Well, not quite. Skilfully applied SEO ‘magic’ may increase your search engine rankings in the short term but it’s really a question of diminishing returns. Success will always be temporary because it is subject to the arcane algorithms applied by the ranking engine. SEO is really Search 1.0. Let’s face it, publishing a web site without at least some level of applied SEO nowadays is like publishing your company details in the Yellow Pages using yellow ink: you’re invisible. SEO, therefore, is something you build into your site at birth.

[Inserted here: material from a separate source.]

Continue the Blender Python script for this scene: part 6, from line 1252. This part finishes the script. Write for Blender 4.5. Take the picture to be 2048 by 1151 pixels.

Relying solely on SEO, however, is like putting up a billboard and then expending huge amounts of time, effort, and cash to erect a traffic management system that directs all cars past your advertisement. Described like this, you can see immediately how SEO has its roots in the old rules of marketing: make them look at me! We’ve moved on. (And the traffic will soon find a better and quicker route home.) You may get to the top of the rankings but that’s not much use if all your traffic is clicking through from Poland and Lithuania and you only deliver in a twelve mile radius of Manchester.

It’s the SEO experts who benefit
There is an increasing war of attrition between SEO experts and more wonga is probably spent on fine-tuning what lies behind the site than on the content and usefulness of the site itself. We know: we’ve done SEO in the past. This state of affairs ignores the fundamental truth of a successful web site: the most valuable visitors arrive through recommendation and they return because your site is sticky.

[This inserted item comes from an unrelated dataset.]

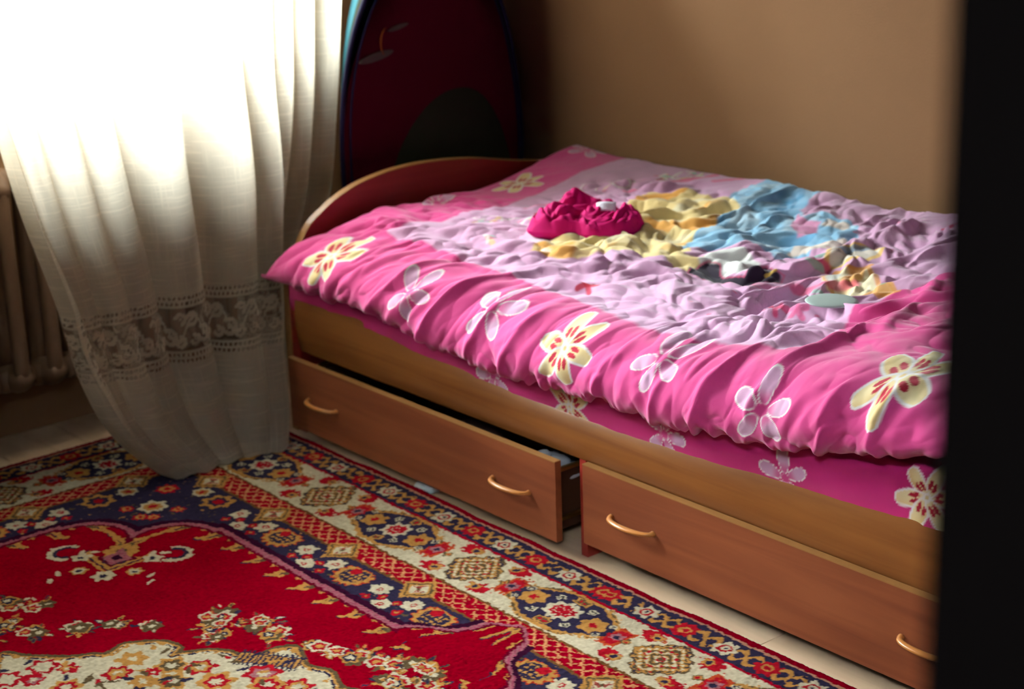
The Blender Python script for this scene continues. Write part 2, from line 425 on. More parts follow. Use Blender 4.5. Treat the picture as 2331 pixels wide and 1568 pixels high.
# drawers
def drawer(x0, x1, yf, z0, z1, lab, skew=0.0):
    o = box('drawer', (x0, yf, z0), (x1, yf+.016, z1), M_bedwood, bed, .0008, 1); o['label'] = lab
    box('edge_band', (x0+.0005, yf-.0006, z1-.0012), (x1-.0005, yf+.0155, z1+.0006), M_edge, o)
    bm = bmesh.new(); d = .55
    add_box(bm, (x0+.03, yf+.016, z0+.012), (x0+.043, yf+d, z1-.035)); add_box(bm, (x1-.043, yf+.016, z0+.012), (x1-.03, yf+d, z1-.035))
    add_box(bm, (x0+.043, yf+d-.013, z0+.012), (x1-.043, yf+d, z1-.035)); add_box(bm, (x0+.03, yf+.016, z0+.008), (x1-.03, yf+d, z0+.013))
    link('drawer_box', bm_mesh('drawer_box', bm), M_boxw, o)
    for xx in (x0+.02, x1-.03):
        for zz in (z0+.03, z1-.035):
            box('slide', (xx, yf+.018, zz), (xx+.01, yf+.45, zz+.008), M_brass, o, .001)
    for hx in (x0+.137, x1-.137):
        pts = []; rad = []
        for k in range(25):
            f = k/24; a = math.pi*f
            pts.append((hx-.056*math.cos(a), yf-.024*math.sin(a)**.75+.001, (z0+z1)/2-.002))
            e = abs(f-.5)*2
            rad.append((.0048+.002*(1-e)+.0022*max(0, e-.85)/.15, .0038+.0008*(1-e)+.002*max(0, e-.85)/.15))
        bm = bmesh.new(); add_tube(bm, pts, rad, 12); bmesh.ops.recalc_face_normals(bm, faces=bm.faces)
        h = link('handle', bm_mesh('handle', bm), M_handle, o, True); h['label'] = 'honey-coloured bow handle'
    return o
drawer(.03, .978, -.038, .03, .199, 'drawer front pulled slightly open')
drawer(1.032, 1.985, -.016, .04, .205, 'closed drawer front')
# ------------------------------------------------------------------ printed flowers (painted into per-vertex colour)
PINK = s2l((222, 68, 140)); PALE = s2l((226, 170, 206)); CREAM = s2l((247, 226, 176)); WHITE = s2l((250, 240, 236)); RED = s2l((196, 14, 52))
YEL = s2l((240, 206, 140))
DEEP = s2l((214, 40, 122))
def cream_flower(col, P, Q, cx, cy, R, rot=0.0, st=(1, 1), seed=0):
    sl = sub(P, Q, cx, cy, R*1.5*max(st))
    p = (P[sl]-cx)/st[0]; q = (Q[sl]-cy)/st[1]; c = col[sl]
    if c.size == 0: return
    rr = np.hypot(p, q); an = np.arctan2(q, p); rg = np.random.default_rng(seed+11)
    for k in range(6):
        a0 = rot+k*math.pi/3+rg.uniform(-.1, .1); L = R*rg.uniform(.9, 1.08)
        u = (p*math.cos(a0)+q*math.sin(a0))/L; v = (-p*math.sin(a0)+q*math.cos(a0))/L
        hw = .25*np.sin(np.clip(u, 0, 1)**.8*math.pi*.80+.12)**.8
        notch = .05*np.exp(-(v/.07)**2)
        inside = np.where((u > .03) & (u < 1.0-notch), hw*np.sqrt(np.clip((1.0-notch-u)/.12, 0, 1))-np.abs(v), -1)
        mixc(c, smooth(-.012, .02, inside), WHITE)
        mixc(c, smooth(.055, .075, inside)*smooth(.98, .9, u), YEL*(1-smooth(.5, .95, u)[..., None]*0)+0*c) if False else None
        m = smooth(.05, .075, inside)
        tone = smooth(-.25, .3, v+.1*np.sin(a0*3)+.15*(u-.5))
        cc = CREAM*(1-tone[..., None])+YEL*tone[..., None]
        c[:] = c*(1-m[..., None])+cc*m[..., None]
        for s in (-1, 1):
            uu = u-.36; vv = v-s*.075
            e = (uu/.16)**2+(vv/.062)**2
            mixc(c, smooth(1.15, .85, e), RED)
    mixc(c, smooth(.16, .10, rr/R), WHITE)
    mixc(c, smooth(.07, .04, rr/R), YEL)
    col[sl] = c
def line_flower(col, P, Q, cx, cy, R, rot=0.0, st=(1, 1), fill=None, seed=0):
    sl = sub(P, Q, cx, cy, R*1.5*max(st)); c = col[sl]
    if c.size == 0: return
    p = (P[sl]-cx)/st[0]; q = (Q[sl]-cy)/st[1]; rg = np.random.default_rng(seed+5)
    fill = s2l((220, 152, 196)) if fill is None else fill
    for k in range(5):
        a0 = rot+k*math.pi*.4+rg.uniform(-.12, .12); L = R*rg.uniform(.88, 1.1)
        u = (p*math.cos(a0)+q*math.sin(a0))/L; v = (-p*math.sin(a0)+q*math.cos(a0))/L
        e = ((u-.56)/.45)**2+(v/(.22+.10*(u-.5)))**2
        mixc(c, smooth(1.1, .95, e), WHITE)
        m = smooth(.84, .72, e)[..., None]*.85
        c[:] = c*(1-m)+fill*m
        mixc(c, smooth(.80, .66, e)*smooth(.55, .22, u)*.8, PINK)
    mixc(c, smooth(.22, .12, np.hypot(p, q)/R), PINK)
    col[sl] = c

# ------------------------------------------------------------------ mattress with its pink fitted sheet
MX0, MX1 = .004, 1.97
def mattress_surface(x, f):
    """f: 0 (low, behind the rail) .. 1 (upper edge) of the front side"""
    z = .235+f*.21
    y = .022-.026*np.sin(np.clip(f, 0, 1)*math.pi)**.7+.03*smooth(.8, 1, f)
    return y, z
xs = np.arange(MX0, MX1, .0032); fs = np.linspace(0, 1, 66)
X, Fq = np.meshgrid(xs, fs, indexing='ij')
y, z = mattress_surface(X, Fq)
nz = lic(fnoise(X.shape, 7, 31), np.full(X.shape, .12), 90)
y = y-.0016*(1-np.abs(nz))*smooth(0, .2, Fq)
y = y-.004*np.exp(-((z-.36-.05*(X-1.2))/.012)**2)*smooth(.8, 1.2, X)
col = np.zeros(X.shape+(3,)); col[:] = DEEP
Zq = z
for (fx, fz, sd, kind, rot) in ((.753, .315, 1, 'l', .6), (.985, .306, 2, 'c', .5), (1.243, .318, 3, 'l', 1.3), (1.531, .315, 4, 'l', .4), (1.82, .365, 5, 'c', .2)):
    if kind == 'l': line_flower(col, X, Zq, fx, fz, .055, rot, seed=sd)
    else: cream_flower(col, X, Zq, fx, fz, .062, rot, seed=sd)
mat_sheet = cloth_print('pink_sheet', .8, .2)
mt = empty('mattress', (1.0, .43, .225), 'mattress in a deep pink fitted sheet showing below the duvet', 'mattress')
bm = bmesh.new(); add_box(bm, (MX0, .03, .226), (MX1, .862, .455), .03, 4)
core = link('mattress_core', bm_mesh('mattress_core', bm), plain('sheet_plain', (214, 40, 122), .85, .1), mt, True)
link('fitted_sheet', grid_mesh('fitted_sheet', np.stack([X, y, z], -1), col=col), mat_sheet, mt)

# ------------------------------------------------------------------ duvet
DS = .0022
xs = np.arange(.03, 1.93, DS); ts = np.arange(0, TMAX, DS)
X, T = np.meshgrid(xs, ts, indexing='ij')
n, m = X.shape
bx, by, bz = duvet_base(X, T)
# wrinkle directions (angle from +x in the sheet's own plane)
nA = fnoise(X.shape, 90, 5); nB = fnoise(X.shape, 45, 6)
front = smooth(.30, .16, T); left = smooth(.75, .35, X)
th_front = np.radians(66+12*smooth(.3, 1.2, X)-6*smooth(1.4, 1.8, X))+.22*nA+.12*nB
th_left = np.radians(36+10*nA)
th_mid = np.radians(48+38*nA+22*nB)
TH = th_mid*(1-left)+th_left*left
TH = TH*(1-front)+th_front*front
w1 = fnoise(X.shape, 26, 1); w2 = fnoise(X.shape, 14, 2); w3 = fnoise(X.shape, 8, 3); w4 = fnoise(X.shape, 22, 4)
def ridged(a, p=1.0): return 1-np.abs(a)**p
l1 = lic(w1, TH, 44, 3); l2 = lic(w2, TH+.25*nB, 24, 2); l3 = lic(w3, TH-.3*nB, 12, 2); l4 = lic(w4, TH+1.3, 10, 2); l5 = lic(fnoise(X.shape, 12, 14), TH+.5*nB, 12, 2)
def puff(a, p=.8): return np.minimum(np.abs(a), 1.6)**p         # rounded folds with narrow valleys
brk = .35+.65*smooth(-.6, .8, fnoise(X.shape, 40, 15))         # folds fade in and out
F_ = front
quiet = smooth(.40, .18, X)*smooth(.5, .7, T)                 # the calm corner by the wall
quiet = np.maximum(quiet, .75*smooth(.82, .93, T)*smooth(.8, .6, X))
quiet = np.maximum(quiet, .8*smooth(.16, .06, X)*smooth(.35, .1, np.abs(T-.2)))
quiet = np.maximum(quiet, .35*smooth(1.5, 1.6, X)*smooth(.1, .2, T))
amp = (1-.85*quiet)*(.75+.3*np.clip(fnoise(X.shape, 120, 9)+.5, 0, 1.5))
hf = .0075*puff(l1)+.0055*puff(l2)*brk+.0022*puff(l5)+.0007*l3
ctr = 1+.22*smooth(.45, .7, X)*smooth(.28, .4, T)
hc = (.0085*ridged(l1, 1.2)+.0075*puff(l2)*brk+.0060*puff(l4)+.0044*puff(l5))*ctr+.0008*l3
hh = hf*F_+hc*(1-F_)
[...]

Recommendation leads to valuable visitors because they have already taken some self-qualifying steps before they arrive. They know what your site is about and they are either interested in the subject or even ready to buy. It means, for a start, that your home page or landing page can get down to business quickly. Contrast that with a click through from Google based on a simple link.

Bad love
Talk of recommendations raises the question of back links and link love. Google loves links, of course, but it’s choosy in the same way you would be choosy about recommendations. If I’m looking for a restaurant in a new town, I might look for further confirmation if I discover that the first two people who raved about the food and service at “Hank’s Especially Greasy Spoon” were the manager’s son and Hank’s wife.

Staying with the restaurant theme; if the manager shouts loudly enough then people will come. But what if the food’s dreadful, the service appalling, and my partner’s a vegetarian and the chef only does meat? I won’t be making another booking as I leave and I’m not going to be telling friends, colleagues, and family to hurry on down for a meal.

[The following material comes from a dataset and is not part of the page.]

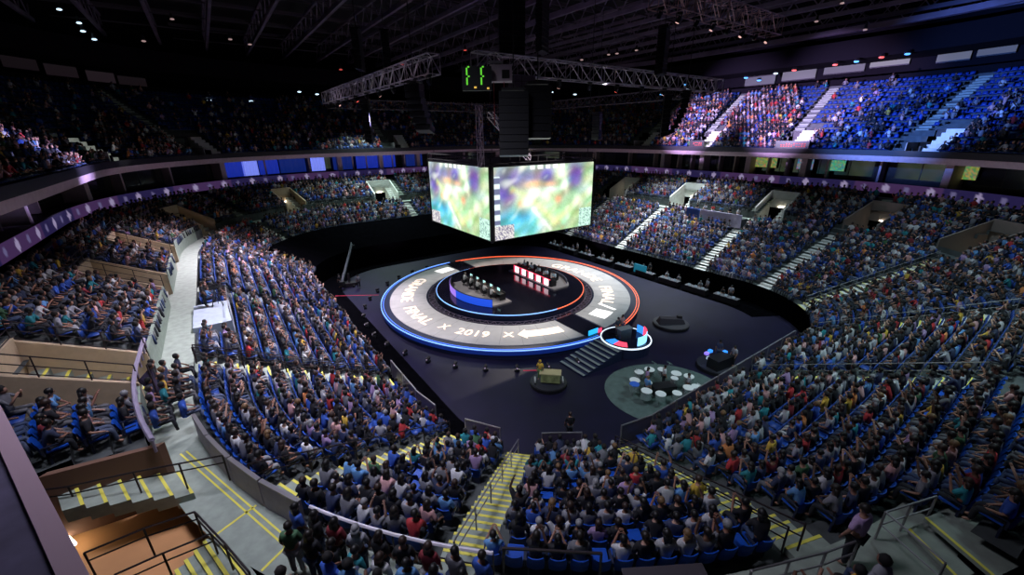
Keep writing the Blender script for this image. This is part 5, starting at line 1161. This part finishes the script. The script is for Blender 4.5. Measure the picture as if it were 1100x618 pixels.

Acquiring visitors through recommendations and positive conversations means there will be fewer disappointed customers. Save the money you may end up spending on SEO and hire a better chef - or at least some bigger wine glasses.

While writing this I received an email asking if I wanted my web site to be ‘top of the Google rankings’. This sort of SEO promise is becoming increasingly like the other spam I get offering to add inches to my manhood - and I guess they’re not talking about my height. To be fair, the SEO offer, however shady the methods applied, might have a better chance of success - but not for long. The problem with using underhand tactics to manipulate rankings is that sooner or later - and usually sooner - Google notices and your site will be penalised. That means it more or less disappears from view. Yellow ink applied by Google.

Find them before they find you
The answer is to engage with customers before they arrive at your site and then, once they have visited, make sure your product or content is vital enough that they keep returning. (Maintaining core content is a subject for another post altogether.) So, less SEO and more CIE - Customer Interaction Effort.